The Microstate Environmental World Cup Round 2: Liechtenstein vs. Tuvalu

Welcome back to Environmental Graffiti’s Microstate Environmental World Cup, the world’s most prestigious internet-based environmental competition for microstates.

We’ve wrapped up the first round of the tournament, with Andorra getting thrashed by Liechtenstein. Then Vatican City edged out Monaco in one of the closest matches in Environmental World Cup history. We rounded out the European qualifiers with San Marino knocking out Malta. We’ve been in the island rounds for the last three weeks, with Tuvalu taking out Nauru and Barbados beating Grenada on penalty kicks. The Seychelles took out the Maldives in a squeaker of a match. Finally, Palau beat St. Vincent and the Grenadines. We began the second round just last week, with the Vatican City easily dispatching Antigua and Barbuda.


Liechtenstein starts with the ball for their higher margin of victory in the first round. Liechtenstein is a tiny European principality nestled between the alpine states of Austria and Switzerland. They earned their place in the second round with an absolute thrashing of Andorra, which was hampered by their super polluting power plant.

The country has a healthy tourist industry, with plenty of “residents” who live in the country as a tax haven. It’s been very active in environmental policy. It passed the 1933 Nature Conservation Act, the 1957 Water Conservation Act, and air pollution laws in both 1973 and 74. Every bit of wastewater produced by the country is purified, which has helped keep the Rhine, into which the water is dumped, cleaner.

It does have some issues with greenhouse gas emissions. Liechtenstein has a higher CO2 emission rate per capita, at 7.5 tons of CO2 per person per annum, than Switzerland, Croatia, and several other larger countries. This is a bit strange, as there is very little major industry in the country. There are a lot of companies there, but most of them are shell companies registered there for tax purposes.


Tuvalu is a group of coral atolls in the south Pacific populated by ethnic Polynesians. They can be found about halfway between Hawaii and Australia, and cover about 26 square kilometers. They have tackled their problems with a limited supply of freshwater by creating a system of catchments and desalinization plants.
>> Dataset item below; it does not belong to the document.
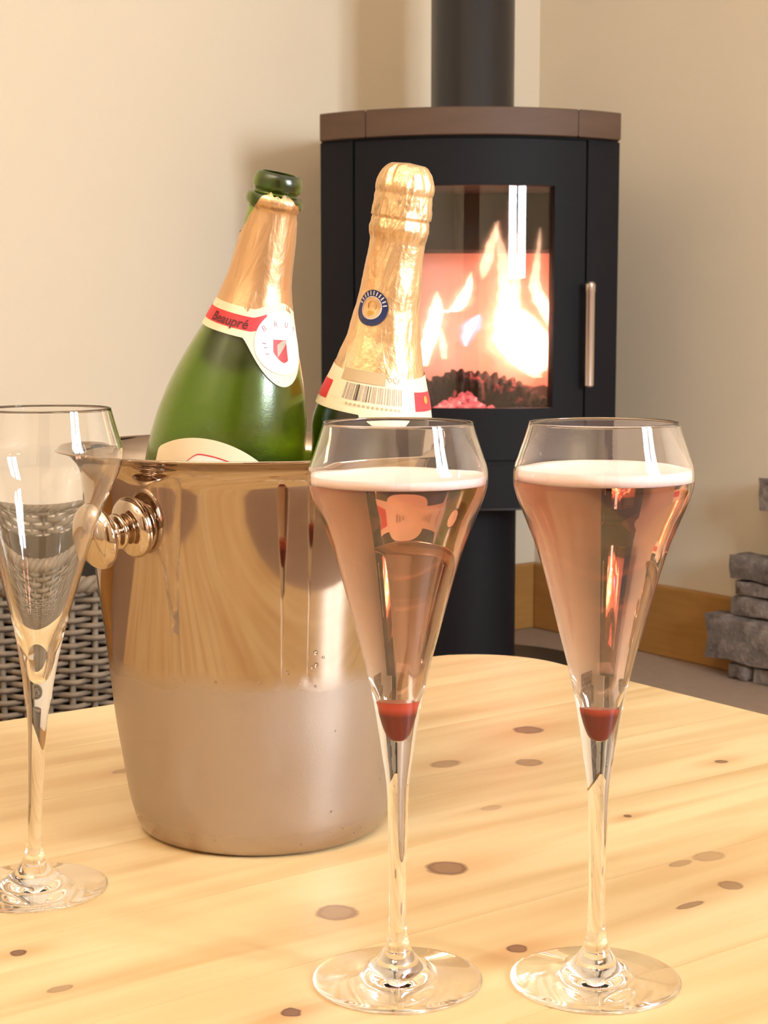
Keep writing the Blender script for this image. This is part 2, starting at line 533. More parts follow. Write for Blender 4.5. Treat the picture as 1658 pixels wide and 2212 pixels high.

They have problems of course. They’re facing erosion issues from their use of sand as a building material. Also, the Crown of Thorn starfish is a particular problem for their coral atolls. It preys on coral, and it also causes horrible pain if you step on it.

Final Score: Liechtenstein 1- Tuvalu 0

Liechtenstein’s active involvement in environmental solutions wins the match for the tiny European nation.